Scene script records

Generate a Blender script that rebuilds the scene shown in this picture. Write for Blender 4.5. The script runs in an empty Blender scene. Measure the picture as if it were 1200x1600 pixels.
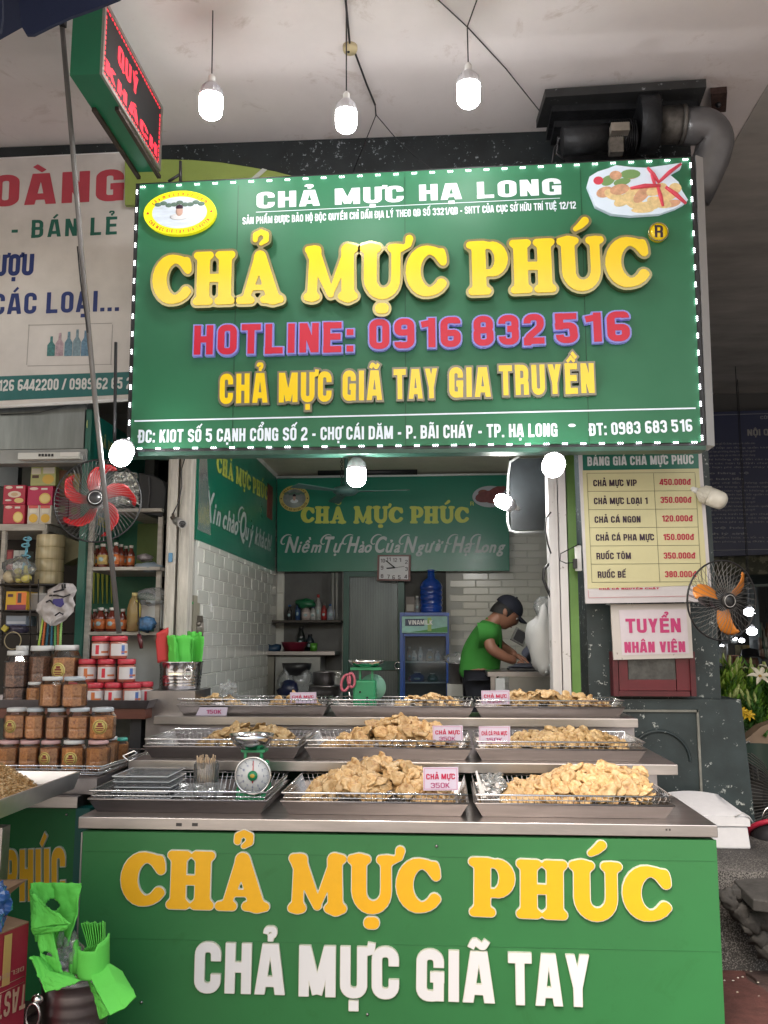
import bpy, bmesh, math, random, unicodedata
import numpy as np
from mathutils import Vector, Matrix, noise
R = math.radians
PI = math.pi
random.seed(7)
SC = bpy.context.scene
COL = SC.collection

# ------------------------------------------------------------------ camera
CAM_H, FPX = 1.5, 1400.0                       # eye height, focal length in pixels of the 1200x1600 picture
PITCH, YAW = math.atan(200/FPX), math.atan(92/FPX)
cd = bpy.data.cameras.new('camera'); cam = bpy.data.objects.new('camera', cd); COL.objects.link(cam)
cd.sensor_fit = 'VERTICAL'; cd.sensor_height = 36; cd.sensor_width = 27; cd.lens = 36*FPX/1600
cd.clip_start = .05; cd.clip_end = 600
cam.location = (0, 0, CAM_H); cam.rotation_euler = (PI/2+PITCH, 0, YAW)
SC.camera = cam
# ------------------------------------------------------------------ world, sun, exposure
w = bpy.data.worlds.new('World'); SC.world = w; w.use_nodes = True
wn = w.node_tree.nodes; bg = wn['Background']
sky = wn.new('ShaderNodeTexSky'); sky.sky_type = 'NISHITA'; sky.sun_disc = False
sky.sun_elevation = R(52); sky.sun_rotation = R(200); sky.air_density = 1.6; sky.dust_density = 6; sky.ozone_density = .6
w.node_tree.links.new(sky.outputs[0], bg.inputs[0]); bg.inputs[1].default_value = .15
sd = bpy.data.lights.new('sun', 'SUN'); sun = bpy.data.objects.new('sun', sd); COL.objects.link(sun)
sd.energy = 1.0; sd.angle = R(25); sd.color = (1, .96, .9); sun.rotation_euler = (R(38), 0, R(-20))
SC.view_settings.view_transform = 'Standard'; SC.view_settings.look = 'None'
SC.view_settings.exposure = 1.15; SC.view_settings.gamma = 1; SC.view_settings.use_curve_mapping = False
try:
    SC.cycles.max_bounces = 7; SC.cycles.diffuse_bounces = 4; SC.cycles.transparent_max_bounces = 12
    SC.cycles.sample_clamp_indirect = 4; SC.cycles.caustics_reflective = False; SC.cycles.caustics_refractive = False
except Exception: pass

# ------------------------------------------------------------------ pixel -> place
CR = cam.rotation_euler.to_matrix()
def ray(px, py): return CR @ Vector(((px-600)/FPX, (800-py)/FPX, -1))
def P(px, py, Y):                               # the point on the plane y = Y seen at a pixel
    d = ray(px, py); t = Y/d.y
    return Vector((d.x*t, Y, CAM_H+d.z*t))
class Plane:
    def __init__(s, o, n): s.o = Vector(o); s.n = Vector(n).normalized()
    def hit(s, px, py):
        d = ray(px, py); c = Vector((0, 0, CAM_H)); return c+d*((s.o-c).dot(s.n)/d.dot(s.n))
def PZ(px, py, z):                              # the point at height z seen at a pixel
    d = ray(px, py); return Vector((0, 0, CAM_H))+d*((z-CAM_H)/d.z)
def YZ(px, py, z): return PZ(px, py, z).y
def PX(px, py, x): d = ray(px, py); return Vector((0, 0, CAM_H))+d*(x/d.x)
def Z(z): return Plane((0, 0, z), (0, 0, 1))

# ------------------------------------------------------------------ materials
MAT = {}
def M(name, col=(.5,.5,.5), rough=.6, metal=0, var=.0, vs=6, bump=0, bs=60, emit=0, coat=0, alpha=1, streak=None, trans=0, spec=None):
    if name in MAT: return MAT[name]
    m = bpy.data.materials.new(name); m.use_nodes = True; MAT[name] = m
    nt = m.node_tree; N = nt.nodes; L = nt.links; b = N['Principled BSDF']
    b.inputs['Base Color'].default_value = (*col, 1); b.inputs['Roughness'].default_value = rough; b.inputs['Metallic'].default_value = metal
    if coat: b.inputs['Coat Weight'].default_value = coat; b.inputs['Coat Roughness'].default_value = .12
    if spec is not None: b.inputs['Specular IOR Level'].default_value = spec
    if trans: b.inputs['Transmission Weight'].default_value = trans
    if alpha < 1: b.inputs['Alpha'].default_value = alpha
    if emit: b.inputs['Emission Color'].default_value = (*col, 1); b.inputs['Emission Strength'].default_value = emit
    tc = None
    if var or bump:
        tc = N.new('ShaderNodeTexCoord'); mp = N.new('ShaderNodeMapping'); L.new(tc.outputs['Object'], mp.inputs[0])
        if streak: mp.inputs['Scale'].default_value = streak
    if var:
        n = N.new('ShaderNodeTexNoise'); n.inputs['Scale'].default_value = vs; n.inputs['Detail'].default_value = 6
        n.inputs['Roughness'].default_value = .62; L.new(mp.outputs[0], n.inputs[0])
        r = N.new('ShaderNodeMapRange'); r.inputs[1].default_value = .3; r.inputs[2].default_value = .7
        r.inputs[3].default_value = 1-var; r.inputs[4].default_value = 1+var*.7; L.new(n.outputs[0], r.inputs[0])
        h = N.new('ShaderNodeVectorMath'); h.operation = 'SCALE'; h.inputs[0].default_value = col
        L.new(r.outputs[0], h.inputs['Scale']); L.new(h.outputs[0], b.inputs['Base Color'])
        r2 = N.new('ShaderNodeMapRange'); r2.inputs[3].default_value = min(1, rough*1.25); r2.inputs[4].default_value = rough*.75
        L.new(n.outputs[0], r2.inputs[0]); L.new(r2.outputs[0], b.inputs['Roughness'])
    if bump:
        n = N.new('ShaderNodeTexNoise'); n.inputs['Scale'].default_value = bs; n.inputs['Detail'].default_value = 5; L.new(mp.outputs[0], n.inputs[0])
        bb = N.new('ShaderNodeBump'); bb.inputs['Strength'].default_value = bump; bb.inputs['Distance'].default_value = .01
        L.new(n.outputs[0], bb.inputs['Height']); L.new(bb.outputs[0], b.inputs['Normal'])
    return m
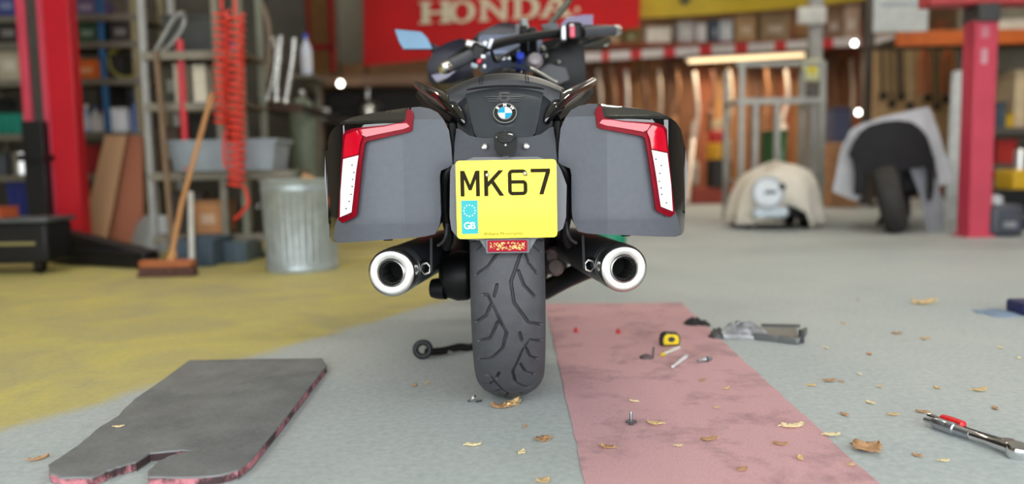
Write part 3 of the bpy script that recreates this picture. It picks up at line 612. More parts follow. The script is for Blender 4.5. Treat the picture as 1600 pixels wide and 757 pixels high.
M_sil = mat('pod_silver', (158, 162, 166), .3, metal=.8)
pod(746, 84, 2.64, (.05, .06, .062), M_blk, 'switch_pod', ry=.4); pod(738, 70, 2.70, (.045, .035, .022), mat('lever_pale', (196, 196, 196), .35, metal=.3), 'clutch_reservoir', ry=.3)
pod(750, 75, 2.63, (.026, .03, .032), M_sil, 'clutch_clamp', ry=.4); pod(757, 71, 2.65, (.018, .03, .03), M_sil, 'clamp_cap', ry=.4); pod(766, 70, 2.70, (.016, .05, .04), M_sil, 'mirror_clamp', ry=.4)
pod(749, 96, 2.60, (.014, .02, .018), mat('switch_red', (190, 30, 60), .4), 'red_switch', ry=.8); pod(755, 89, 2.60, (.016, .02, .014), mat('lever_pale', (196, 196, 196)), 'pale_switch'); pod(741, 103, 2.60, (.024, .02, .016), mat('switch_blue_grey', (140, 152, 164), .4), 'indicator_switch', ry=.3)
pod(757, 104, 2.62, (.01, .02, .014), mat('lever_pale', (196, 196, 196)), 'horn_switch')
pod(896, 51, 2.93, (.06, .07, .07), M_blk, 'switch_pod'); pod(894, 50, 2.885, (.02, .02, .042), mat('switch_pink', (214, 84, 108), .4), 'start_switch'); pod(880, 53, 2.89, (.02, .05, .055), M_sil, 'throttle_clamp'); pod(893, 42, 2.90, (.018, .03, .018), mat('lever_pale', (196, 196, 196)), 'pale_switch')
MB().tube(smoothcurve([at(735, 72, 2.75), at(715, 84, 2.72), at(698, 98, 2.66)]), .007, 8).build('clutch_lever', M_dark, bar)
MB().tube(smoothcurve([at(885, 44, 3.0), at(915, 42, 3.08), at(950, 42, 3.14)]), .007, 8).build('brake_lever', M_dark, bar)
for x, y0_, y1_ in ((818, 34, 84), (832, 36, 90)): MB().bar(at(x, y0_ + 10, 2.86), at(x + 1, y1_, 2.95), .03, .035).build('riser', M_blk, bar, bevel=.006)
MB().bar(at(818, 32, 2.95), at(822, 50, 2.9), .028, .02).build('phone_mount', mat('mount_teal_grey', (92, 106, 112), .35, metal=.4), bar, bevel=.004)
MB().tube(smoothcurve([at(768, 80, 2.70), at(775, 96, 2.75), at(790, 86, 2.85), at(812, 74, 2.95)]), .006, 8).build('control_cable', M_blk, bar)
MB().tube(smoothcurve([at(878, 60, 2.9), at(866, 76, 2.9), at(846, 82, 2.95)]), .006, 8).build('control_cable', M_blk, bar)
# mirrors
M_mir = mat('mirror_glass', (214, 224, 232), .05, metal=1, var=.02)
def mirror(shell, Y, tilt, nm):
    q = [at(x, y, Y) for x, y in shell]; cz = sum(p.z for p in q) / len(q); cx_ = sum(p.x for p in q) / len(q)
    fy = lambda X_, Z_: Y + (Z_ - cz) * tilt
    sh = relief([(cx_ + (p.x - cx_) * 1.07, cz + (p.z - cz) * 1.12) for p in q], fy, lambda X_, Z_: (cx_ + (X_ - cx_) * .7, Y + .09, cz + (Z_ - cz) * .6)).build('mirror', M_blue, bike, bevel=.008, segs=3, label=nm)
    relief([(p.x, p.z) for p in q], lambda X_, Z_: fy(X_, Z_) - .006, .004).build('mirror_glass', M_mir if tilt > .12 else mat('mirror_glass_dim', (70, 88, 102), .1, metal=1, var=.1, scale=8), sh, smooth=0, label='pale reflecting mirror glass')  # left glass coloured darker to dim its sky reflection
    return sh
mirror([(617, 46), (658, 50), (668, 60), (676, 77), (631, 77), (624, 66)], 3.05, .10, 'left rear view mirror')
mirror([(897, 74), (900, 66), (914, 60), (953, 59), (954, 66), (948, 73)], 3.2, .16, 'right rear view mirror')
MB().bar(at(672, 72, 3.12), at(692, 84, 3.12), .03, .03).build('mirror_arm', M_blue, bike, bevel=.006); MB().bar(at(905, 76, 3.26), at(895, 88, 3.26), .03, .03).build('mirror_arm', M_blue, bike, bevel=.006)

# ================================================================== workshop contents
M_lift = mat('lift_red', (188, 12, 34), .4, var=.06, scale=4); M_lift2 = mat('lift_red_faded', (196, 62, 84), .45, var=.08, scale=4)
M_card = mat('cardboard', (176, 136, 96), .85, var=.12, scale=12); M_card2 = mat('cardboard_dark', (150, 104, 70), .85, var=.15, scale=12)
M_tape = mat('parcel_tape', (196, 168, 120), .4); M_galv = mat('galvanised', (168, 178, 182), .42, metal=.45, var=.16, scale=14)
M_rack = mat('rack_grey', (112, 108, 98), .5, metal=.3, var=.15); M_shelf = mat('shelf_board', (88, 76, 60), .8, var=.2)
M_wood = mat('broom_wood', (186, 134, 84), .6, var=.15, stretch=(30, 30, 2)); M_iron = mat('black_iron', (24, 24, 26), .5, metal=.3, var=.3)
def rgbm(rgb, rough=.5, metal=0): return mat('paint_%d_%d_%d_%d' % (*rgb, int(metal * 10)), rgb, rough, metal, var=.12, scale=9)
def span(x0, x1, yt, yb, Y, zb=None):
    a = at((x0 + x1) / 2, yt, Y); b = at((x0 + x1) / 2, yb, Y); l = at(x0, (yt + yb) / 2, Y); r = at(x1, (yt + yb) / 2, Y)
    z0 = b.z if zb is None else zb
    return (l.x + r.x) / 2, r.x - l.x, z0, max(.02, a.z - z0)
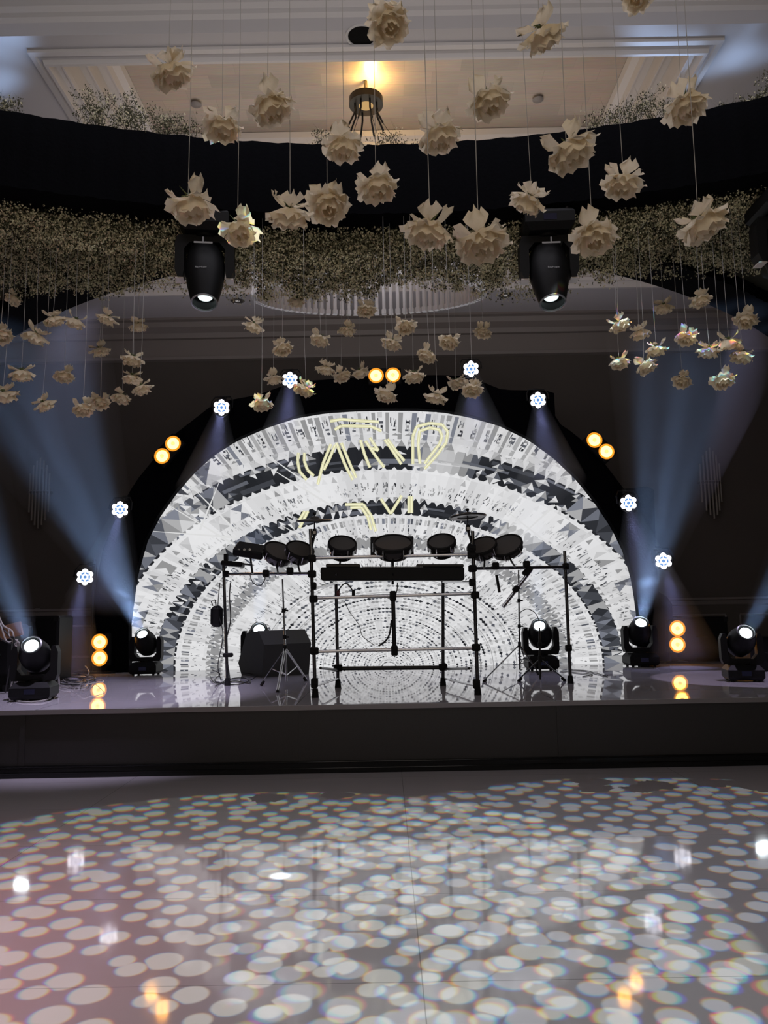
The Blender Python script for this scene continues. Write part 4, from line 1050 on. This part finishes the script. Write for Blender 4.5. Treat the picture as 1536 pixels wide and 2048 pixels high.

EXERCISE INSTRUCTIONS: Omitting all pictures, restate exactly the lines of the material from its start through the line that contains "except Exception: pass".

OUTPUT:
Generate a Blender script that rebuilds the scene shown in this picture. Write for Blender 4.5. The script runs in an empty Blender scene. Measure the picture as if it were 1200x1600 pixels.
import bpy, bmesh, math, random, unicodedata
import numpy as np
from mathutils import Vector, Matrix, noise
R = math.radians
PI = math.pi
random.seed(7)
SC = bpy.context.scene
COL = SC.collection

# ------------------------------------------------------------------ camera
CAM_H, FPX = 1.5, 1400.0                       # eye height, focal length in pixels of the 1200x1600 picture
PITCH, YAW = math.atan(200/FPX), math.atan(92/FPX)
cd = bpy.data.cameras.new('camera'); cam = bpy.data.objects.new('camera', cd); COL.objects.link(cam)
cd.sensor_fit = 'VERTICAL'; cd.sensor_height = 36; cd.sensor_width = 27; cd.lens = 36*FPX/1600
cd.clip_start = .05; cd.clip_end = 600
cam.location = (0, 0, CAM_H); cam.rotation_euler = (PI/2+PITCH, 0, YAW)
SC.camera = cam
# ------------------------------------------------------------------ world, sun, exposure
w = bpy.data.worlds.new('World'); SC.world = w; w.use_nodes = True
wn = w.node_tree.nodes; bg = wn['Background']
sky = wn.new('ShaderNodeTexSky'); sky.sky_type = 'NISHITA'; sky.sun_disc = False
sky.sun_elevation = R(52); sky.sun_rotation = R(200); sky.air_density = 1.6; sky.dust_density = 6; sky.ozone_density = .6
w.node_tree.links.new(sky.outputs[0], bg.inputs[0]); bg.inputs[1].default_value = .15
sd = bpy.data.lights.new('sun', 'SUN'); sun = bpy.data.objects.new('sun', sd); COL.objects.link(sun)
sd.energy = 1.0; sd.angle = R(25); sd.color = (1, .96, .9); sun.rotation_euler = (R(38), 0, R(-20))
SC.view_settings.view_transform = 'Standard'; SC.view_settings.look = 'None'
SC.view_settings.exposure = 1.15; SC.view_settings.gamma = 1; SC.view_settings.use_curve_mapping = False
try:
    SC.cycles.max_bounces = 7; SC.cycles.diffuse_bounces = 4; SC.cycles.transparent_max_bounces = 12
    SC.cycles.sample_clamp_indirect = 4; SC.cycles.caustics_reflective = False; SC.cycles.caustics_refractive = False
except Exception: pass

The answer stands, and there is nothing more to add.